Nwoye adds that: “It is not as if you should totally cut them off. I still relate with mine but that’s once in a while, which is in contrast with when I was single. So certainly, you can’t have that closeness. I don’t even relate with my female friends, not to talk of male friends.”
Azeez Shuaib, however, disagrees with Nwoye’s position. “Why would I cut off all my friends? I know situations make relationships different, but it doesn’t mean I will totally keep all my friends at bay after I am married. They will be with me,” Shuaib said.
He believes every relationship between members of both sexes should be well defined, so it is important a limit is set in all relationships. “It doesn’t matter whether you leave your old friends or not. After all, your new friends could even do worse, if they want to,” he stressed.
For John Odegbami, who is married, there are two categories of friends – the ones dropped along the way and those who are like family. “There are some friends that are like family members and as life puts it, we are all in a moving train. There are also some friends that you drop along the way, while you pick new ones. Now if it’s of the opposite sex, I totally agree that they should be dropped after marriage because there may be some you may have feelings for, or actually even have had something with in the past,” he remarked.
“You may think because you are married, such emotions would die. Yes, they should, but don’t create the fire that will burn your house. It would do you a lot of good if you cut them off completely,” Odegbami argued.
Relating a story from a movie he watched, he added that: “I have seen a movie where a man whose wife still had a male friend after they got married. The woman’s male friend was still single and the lady told him practically everything that happened in her home and her life. A day came when an argument occurred between her and her husband and she turned to her male friend for solace. That singular action changed the entire story. Yes, they are friends, but emotions can always build up, emotions that can be uncontrollable. My dad always says that a boy and a girl shouldn’t be close friends, because whether we like it or not, a day will come when their emotions will go wild and eventually escalate.”
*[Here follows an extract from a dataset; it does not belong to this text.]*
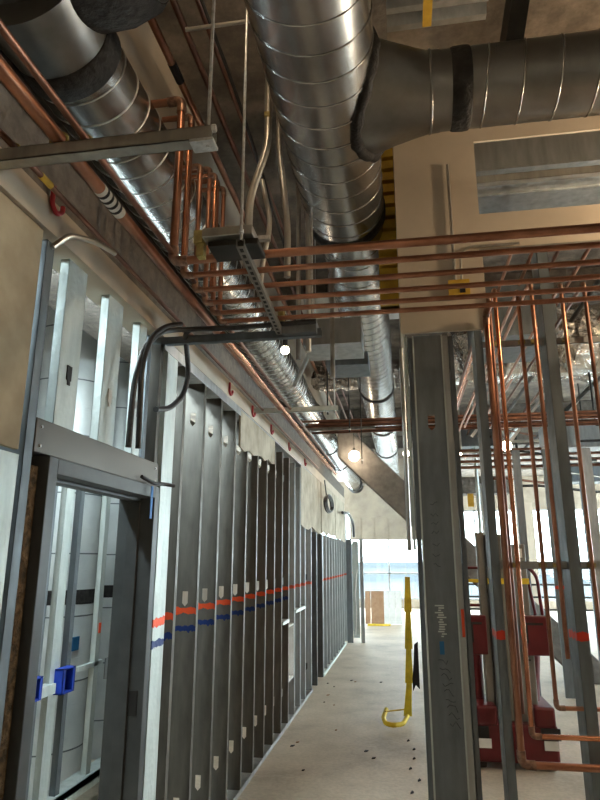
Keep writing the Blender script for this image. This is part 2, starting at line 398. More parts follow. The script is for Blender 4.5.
# ---------------------------------------------------------------- room seen through the door
G3 = 'pale studs behind the doorway'
for i, (y, w, mt) in enumerate(((3.42,.06,'galv_pale'),(3.68,.045,'galv_dark'),(3.84,.10,'galv_pale'),(4.03,.05,'galv_dark'),(4.42,.06,'galv_pale'),(4.74,.05,'galv_pale'))):  # slate ones put the shaded sides of studs into the colour
    stud(-2.2, y, .28, 2.45, (0,1), (-1,0), w, mt, ['narrow pale stud','thin stud coloured as shade','broad pale stud','stud coloured dark as shade','slim pale stud with orange mark','slim pale stud beside the grey box'][i]+' behind the doorway, %s from its left' % ORD[i], G3, name='metal_stud')
tag(B(((-2.3,3.2,.24),(-2.17,5.2,.28)),((-2.18,3.2,.2),(-2.17,5.2,.28))).build('sill_track','galv_pale'), 'white sill track low behind the doorway', 'track')
tag(B(((-2.23,3.69,.90),(-2.17,3.87,.96))).build('blocking','galv_pale'), 'short pale blocking piece left of the blue box', 'blocking')
tag(B(((-2.23,4.05,.97),(-2.2,4.55,1.0))).build('backing_strap','galv_pale'), 'pale horizontal strap holding the electrical boxes', 'strap')
def ebox(y, z, mt, lb, s=.11):
    o = thing('electrical_box', (-2.17,y,z-s/2), lb, 'electrical box', 'electrical boxes behind the doorway')
    m = MB(); x0, x1 = -2.2, -2.14
    m.box((x0,y-s/2,z-s/2),(x1,y-s/2+.008,z+s/2)); m.box((x0,y+s/2-.008,z-s/2),(x1,y+s/2,z+s/2))
    m.box((x0,y-s/2,z-s/2),(x1,y+s/2,z-s/2+.008)); m.box((x0,y-s/2,z+s/2-.008),(x1,y+s/2,z+s/2))
    m.box((x1-.004,y-s/2,z-s/2),(x1,y-s/2+.028,z+s/2)); m.box((x1-.004,y+s/2-.028,z-s/2),(x1,y+s/2,z+s/2))
    m.build('box_body', mt, o)
    B(((x0-.005,y-s/2,z-s/2),(x0,y+s/2,z+s/2))).build('box_back','black',o)
    B(((x0+.03,y+s/2,z+s/2-.02),(x0+.035,y+s/2+.05,z+s/2-.01))).build('bracket','galv_pale',o)
ebox(3.97,.96,'blue','larger bright blue plastic electrical box in the doorway view', .15)
ebox(3.60,.97,'blue','blue plastic electrical box half hidden by the left door jamb', .13)
ebox(4.66,.93,'galv','grey steel electrical box right of the blue ones', .14)
tag(B(((-2.199,4.44,1.19),(-2.195,4.47,1.26))).build('spray_mark','orange'), 'small orange spray mark on slim stud behind the doorway', 'paint mark')
def riser(x, y, r, z0, z1, lb, bands):
    o = thing('duct_riser', (x,y,z0), lb, 'duct', 'pale duct risers behind the doorway')
    m = MB().tube([(x,y,z0),(x,y,z1)], r, 40)
    z = z0+.3
    while z < z1: m.tube([(x+r*math.cos(a*PI/10), y+r*math.sin(a*PI/10), z) for a in range(21)], .004, 5, caps=False); z += .33
    m.build('duct_wall','white_duct',o)
    z = z0+.31
    while z < z1: MB().tube([(x,y,z-.005),(x,y,z+.005)], r+.003, 40).build('seam_ring','galv_dark',o); z += .48
    for z in bands: MB().tube([(x,y,z-.06),(x,y,z),(x,y,z+.05)], [r+.004,r+.009,r+.004], 40).build('mastic_band','mastic',o)
riser(-2.88, 4.96, .34, .0, 4.3, 'pale vertical duct with black sealant ring, left of two behind the doorway', (1.42,2.62))
riser(-2.9, 6.0, .32, .0, 4.3, 'pale vertical duct, right of two behind the doorway', (1.42,2.62))
tag(B(((-2.565,4.74,1.02),(-2.55,4.84,1.12))).build('spray_mark','bluepaint'), 'dark blue overspray on the left pale duct riser', 'paint mark')
struct(B(((-4.2,7.2,0),(-1.85,7.3,2.9))).build('wall_room_back', 'drywall'))
struct(B(((-4.2,3.2,0),(-4.1,7.2,3.4))).build('wall_room_side', 'galv_dark'))

# ---------------------------------------------------------------- ducts
def spiral(m, cx, cz, r, y0, y1, pitch=.145, rr=.0045, rev=1):
    n = int((y1-y0)/pitch*28); pts = []
    for i in range(n+1):
        a = rev*2*PI*i/28; y = y0+pitch*i/28
        pts.append((cx+(r+.001)*math.cos(a), y, cz+(r+.001)*math.sin(a)))
    m.tube(pts, rr, 5)
MX, MR, MX2, MR2 = -.291, .247, -.272, .218
d = thing('spiral_duct', (-.335,2,3.57), 'large bright spiral duct running down the corridor under the deck', 'duct')
MB().tube([(MX,.4,3.87),(MX,3.62,3.87)], MR, 64).build('duct_wall','duct',d)
MB().tube([(MX2,3.62,3.86),(MX2,18.9,3.86)], MR2, 64).build('duct_wall','duct',d)
m = MB(); spiral(m, MX, 3.87, MR, .45, 3.55); m.build('spiral_seam','duct',d)
m = MB(); spiral(m, MX2, 3.86, MR2, 3.7, 13.4, .145, .0035); m.build('spiral_seam','duct',d)
def ring(o, cx, cz, r, y, w, mt='mastic', nm='sealant_band'):
    MB().tube([(cx,y-w/2,cz),(cx,y-w/2+.004,cz),(cx,y+w/2-.004,cz),(cx,y+w/2,cz)], [r,r+.012,r+.012,r], 48).build(nm, mt, o)
ring(d,MX,3.87,MR,3.56,.07); 
for y in (7.7,9.9,12.2): ring(d,MX2,3.86,MR2,y,.09)
# conical tap and branch to the right
by, bz, br = 2.58, 3.87, .178
bd = thing('branch_duct', (.2,by,bz-br), 'spiral branch duct leaving the main duct to the right', 'duct')
def ell(x, ry, rz, n=40): return [(x, by+ry*math.cos(2*PI*k/n), bz+rz*math.sin(2*PI*k/n)) for k in range(n)]
m = MB(); rt = []
for k in range(40):
    a = 2*PI*k/40; yy = by+.33*math.cos(a); zz = bz+.20*math.sin(a)
    rt.append((MX+math.sqrt((MR+.0015)**2-(zz-3.87)**2), yy, zz))
R = [rt, ell(.2,br+.004,br+.004), ell(.25,br+.004,br+.004)]
m.add(sum(R, []), [(i*40+k, i*40+(k+1)%40, (i+1)*40+(k+1)%40, (i+1)*40+k) for i in range(2) for k in range(40)], True)
m.build('conical_tap','duct2',bd)
MB().tube([(.25,by,bz),(3.6,by,bz)], br, 48).build('duct_wall','duct2',bd)
m = MB()
x = .46
while x < 3.5:
    m.tube([(x+.02*math.sin(a*PI/12), by+(br+.001)*math.cos(a*PI/12), bz+(br+.001)*math.sin(a*PI/12)) for a in range(25)], .0045, 5, caps=False); x += .16
m.build('spiral_seam','duct',bd)
MB().tube([(.2,by,bz),(.205,by,bz),(.212,by,bz)], [br+.004,br+.012,br+.004], 40).build('collar_ring','duct2',bd)
MB().tube([(.30,by,bz),(.31,by,bz),(.36,by,bz),(.385,by,bz),(.39,by,bz)], [br+.001,br+.006,br+.009,br+.006,br], 40).build('sealant_band','mastic',bd)
# saddle sealant following the joint of tap and main duct
pts = []
for k in range(41):
    a = 2*PI*k/40; yy = by+.335*math.cos(a); zz = 3.87+.205*math.sin(a)
    xx = MX+math.sqrt(max(0, (MR+.004)**2-(zz-3.87)**2)); pts.append((xx-.006, yy, zz))
MB().tube(pts, [.026+.012*math.sin(k*1.7) if False else .03+.006*math.sin(k*2.3) for k in range(41)], 8, caps=False).build('saddle_sealant','mastic',bd)
# left spiral duct
lx, lz, lr = -1.28, 3.72, .2
d2 = thing('spiral_duct', (lx,4,lz-lr), 'spiral duct along the left wall ending in a damper', 'duct')
MB().tube([(lx,1.75,lz),(lx,7.2,lz)], lr, 48).build('duct_wall','duct',d2)
MB().tube([(lx,7.2,lz-.01),(lx,16.8,lz-.01)], lr-.008, 48).build('duct_wall','duct',d2)
m = MB(); spiral(m, lx, lz, lr, 1.9, 7.15, .13, .004); m.build('spiral_seam','seam',d2)
for y in (1.91, ): ring(d2, lx, lz, lr, y, .12)
for y in (4.6, 8.6, 10.9, 12.9, 16.6): ring(d2, lx, lz, lr-.006, y, .09, 'mastic' if y != 4.6 else 'seam')
dm = thing('duct_damper', (lx,17.1,lz-.2), 'black banded damper at the far end of the left duct', 'damper')
MB().tube([(lx,16.82,lz),(lx,17.15,lz)], .215, 30).build('collar','black',dm)
MB().tube([(lx,17.15,lz),(lx,17.3,lz)], .17, 30).build('spigot','seam',dm)
MB().tube([(lx,17.3,lz),(lx,17.5,lz)], .215, 30).build('collar','black',dm)
MB().tube([(lx+.2,17.2,lz),(lx+.5,17.2,lz)], .03, 10).build('shaft','seam',dm)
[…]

Janet Korir related the experience of a friend who she said attended the wedding of another friend in another town about seven hours away from the town she lived in. Korir said:  “My friend risked her life by travelling for seven hours to another town to attend the wedding of a close friend. After the wedding, when my friend got back home, she didn’t hear from her so-called friend again. Even when my friend called her, she didn’t pick until five days later. After five days. Imagine that!”
She added that: “What if something had happened to my friend on her return journey home? What would she have said or done? After how my friend was treated, she made up her mind not to attend weddings in towns outside where she resides. What that lady did to my friend showed that she didn’t value their friendship, hence my friend was not needed anymore.”
She, nevertheless, concluded that: “I don’t think it’s right that you should throw your friends away simply because you have gotten married and they are still single. Inasmuch as you have to be selective about your friends, you shouldn’t just cast them away, especially the ones you have been with through thick and thin.”